As a computer programmer, I go by the method garbage in, garbage out. This means that given any invalid input you are going to get an invalid output.

Naturally any advice W receives from her family is not based on a full knowledge of the facts (her affair), and therefore she can't gain valid advice.

Since we are a 'fault' state W has charged me with two 'fault' grounds:

"Mental and Physical Cruelty" - this is not even recognized in our state and in those states in which it is recognized W cannot meet the burden of proof, i.e. there is no evidence.

"Adultery" - it is a part of our state code that prior acts which were condoned, i.e. forgiven by resuming marital relations, etc. cannot be used - and this cannot be used if the party alleging it has committed the act in question. Also it requires more evidence than a confession.


So basically W's fault grounds are meaningless and my fault ground of adultery is the only valid one.

Why am I regurgitating all of this?

W does not understand the concept of 'fault' and she doesn't understand her legal exposure. She thinks this is a matter of who can say the most crap about the other.

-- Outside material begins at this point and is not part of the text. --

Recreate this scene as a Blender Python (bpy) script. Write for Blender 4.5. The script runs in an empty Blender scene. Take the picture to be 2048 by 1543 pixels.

I'm wondering if rationalizing with her the fact that she may be exposed to legal fees, etc. would make her more willing to discuss compromise?

I don't want to come across as "threatening" or anything, but basically putting her on notice that refusal to compromise or attend counseling means I have no choice but to continue pursuing attorney fees, etc.?


"You can't reason someone out of a position they didn't reason themselves into."